The core hook of Star Rail’s combat is in the snappy animations and satisfying tactical click whenever you exploit an enemy’s elemental weakness – usually leading into follow-up attacks or status effects – turning most moves into a cascading series of dopamine hits. It’s the sort of brisk, flashy, and mechanically-compelling violence seen in Tokyo Mirage Session’s triggers, Persona’s all-out attacks, or the team rushes from Trails From Zero. Another thing you’ll enjoy if you have impeccable taste in turn-based JRPGs is a nice big visible turn order in the corner of the screen, communicating in no uncertain terms exactly what to expect and when.
Communication in general is a core tenet of the design here; you can tell at a glance if an enemy is targeting a party member for a big attack, you can see how much damage any attack will do an enemy’s “toughness” bar, every elemental weakness, buff and debuff are all clearly displayed on the screen at all times – removing any sense of vagary or RNG that can be present in more opaque turn-based battle systems and letting you focus on the good stuff. Good stuff such as the now almost ubiquitous “staggering” mechanic seen in games like Xenosaga Episode 2 and Final Fantasy 13 - a secondary bar above the enemy’s health bar that if reduced to zero by certain attacks that the particular enemy is weak to will see that enemy lose turns and enter a weakened state.
The characters themselves are a delight, bright flashes of neon on ridiculous, flowing hair and cel-shaded superfluous belt buckles, flitting around the battlefield in flurries of giant scythes and explosions – spouting off overblown catch phrases as they launch into elaborate attack animations involving orbital lasers and giant baseball bats. They all work together and compliment each other mechanically and visually, making every single encounter a joy instead of a slog.
The whole thing really is just a greatest hits compilation of all the hottest and coolest mechanics from the genre, all working together cohesively, showing a deep understanding for their appeal in much the same way that Genshin Impact understood what makes a great open-world RPG (chiefly, being as much like Breath of the Wild as possible). Whereas Genshin is built on the huge expanses and freedom of contemporary open-world games, Star Rail is structured around occasionally branching corridors and bustling towns in much the same way as most of the PlayStation 2 bangers you may have wasted whole summers of your youth on.
Star Rail doesn’t do anything new or revolutionary. If you’ve been spending the last 15 years keeping up with the Trails series, or the Atelier games, or any number of the smaller, weirder titles for niche weirdos hidden in the depths of the eShop sales page, there’s nothing here you haven’t seen or done before.

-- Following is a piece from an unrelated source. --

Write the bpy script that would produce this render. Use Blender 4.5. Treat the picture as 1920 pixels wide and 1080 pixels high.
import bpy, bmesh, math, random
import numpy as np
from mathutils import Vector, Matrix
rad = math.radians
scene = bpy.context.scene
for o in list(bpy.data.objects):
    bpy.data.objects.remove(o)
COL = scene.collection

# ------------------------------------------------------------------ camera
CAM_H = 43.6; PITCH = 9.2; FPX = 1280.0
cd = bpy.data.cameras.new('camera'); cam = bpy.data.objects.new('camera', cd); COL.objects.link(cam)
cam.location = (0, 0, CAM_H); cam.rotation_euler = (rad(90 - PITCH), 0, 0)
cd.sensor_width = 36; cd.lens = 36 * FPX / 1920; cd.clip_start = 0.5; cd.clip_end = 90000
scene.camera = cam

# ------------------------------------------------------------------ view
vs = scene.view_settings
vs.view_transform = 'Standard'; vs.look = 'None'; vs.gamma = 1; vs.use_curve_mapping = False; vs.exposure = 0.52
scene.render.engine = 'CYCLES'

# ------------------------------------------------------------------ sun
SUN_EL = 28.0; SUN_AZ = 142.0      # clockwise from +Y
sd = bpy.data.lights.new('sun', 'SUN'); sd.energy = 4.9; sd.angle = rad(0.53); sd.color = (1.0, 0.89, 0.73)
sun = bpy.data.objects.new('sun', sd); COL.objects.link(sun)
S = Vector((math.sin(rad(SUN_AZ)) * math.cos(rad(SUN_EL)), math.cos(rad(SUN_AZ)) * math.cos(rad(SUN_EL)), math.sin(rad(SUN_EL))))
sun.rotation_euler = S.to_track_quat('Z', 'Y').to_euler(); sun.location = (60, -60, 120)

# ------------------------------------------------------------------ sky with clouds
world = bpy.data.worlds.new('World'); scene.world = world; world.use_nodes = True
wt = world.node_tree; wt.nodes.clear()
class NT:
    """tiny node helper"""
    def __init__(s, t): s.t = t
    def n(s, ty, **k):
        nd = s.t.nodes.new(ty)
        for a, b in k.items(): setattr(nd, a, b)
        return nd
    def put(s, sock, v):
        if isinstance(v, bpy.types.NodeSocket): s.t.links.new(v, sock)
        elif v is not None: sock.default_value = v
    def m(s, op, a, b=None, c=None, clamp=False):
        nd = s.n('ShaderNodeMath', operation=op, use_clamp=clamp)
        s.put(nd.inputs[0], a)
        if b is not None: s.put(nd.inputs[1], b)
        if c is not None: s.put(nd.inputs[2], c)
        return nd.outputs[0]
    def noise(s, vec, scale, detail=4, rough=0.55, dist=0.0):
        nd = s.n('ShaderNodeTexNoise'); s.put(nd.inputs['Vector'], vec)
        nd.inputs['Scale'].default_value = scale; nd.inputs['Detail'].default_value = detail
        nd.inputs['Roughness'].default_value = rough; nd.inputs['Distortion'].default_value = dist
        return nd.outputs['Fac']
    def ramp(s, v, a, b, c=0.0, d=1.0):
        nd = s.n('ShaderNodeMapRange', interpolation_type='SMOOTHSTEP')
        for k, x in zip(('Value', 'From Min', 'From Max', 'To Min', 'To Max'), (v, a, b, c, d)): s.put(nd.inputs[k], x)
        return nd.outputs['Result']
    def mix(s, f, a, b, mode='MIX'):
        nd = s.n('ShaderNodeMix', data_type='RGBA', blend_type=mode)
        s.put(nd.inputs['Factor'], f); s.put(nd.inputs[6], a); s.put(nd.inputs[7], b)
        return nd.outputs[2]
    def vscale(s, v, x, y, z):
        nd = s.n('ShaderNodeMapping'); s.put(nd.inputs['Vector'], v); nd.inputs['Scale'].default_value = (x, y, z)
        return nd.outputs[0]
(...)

But if you miss when games like these were a big deal – when they had full voice acting and expensive cutscenes, when they were something that more than one other person you know played – it will put a huge smile on your face.
At the same time, it’s hard not to feel a pang of sadness that this is now the only way we’ll probably ever get games like this from now on; ongoing live-services with an overlaid grind of upgrade materials tied to predatory gambling mechanics. The bottom has so completely fallen out of every sector of game development, that this will likely prove to be a last gasp for a very specific breed of JRPG before we’re back to scrounging for badly-translated and long-delayed ports in the depths of Steam.
Until then, if you can stomach the idea of installing another free-to-play gacha, Honkai: Star Rail is currently offering one of the best contemporary examples of something I thought was long dead: sweeping, over-blown, science-fantasy anime drama with a huge soundtrack, stellar voice-acting, and plots that actually make something approaching sense. Sad robots bound to ancient programming, unknowable beings of immense power and influence, clashing swords, and exploding spaceships. Lesbians doing backflips and killing gods.
The only thing missing at this point is a doomed wedding – and the advantage of being an unending live-service is that they can simply patch one in some day.